What would a better law look like? The Delhi court suggested that because children are usually put to work by their families, a more effective legal tactic to fight this kind of human trafficking would be to prosecute the family members as well as the placement agency. Sinha of the NCPCR says that the court’s suggestion — though not legally binding in any way — could be a step in the right direction. “When you are talking about child Labor, no action is trivial,” she says. “Every action is important because it is a step forward.” Vikram Srivastava from Child Rights and You, however, feels punishing the families is “anti-poor.” Because child labor is linked so closely to the economic conditions their families live in, activists say it will be difficult to reign in the practice until poverty is also tackled head on.

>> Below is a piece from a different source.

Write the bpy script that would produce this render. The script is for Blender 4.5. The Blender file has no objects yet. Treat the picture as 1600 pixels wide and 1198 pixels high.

So while the Indian government fumbles its way through amendments and observations and laws pitted against each other, Asha learns to cook in the microwave, to operate the washing machine and to stack the dishwasher, instead of learning the alphabet or math. Sitting in a park, keeping an eye on the children she minds, she talks about running in fields near her home town in West Bengal, playing hide and seek with her sister, and collecting raw mangoes and eating them with salt. And suddenly, from a children’s nanny, Asha returns for a moment to what she is — a child.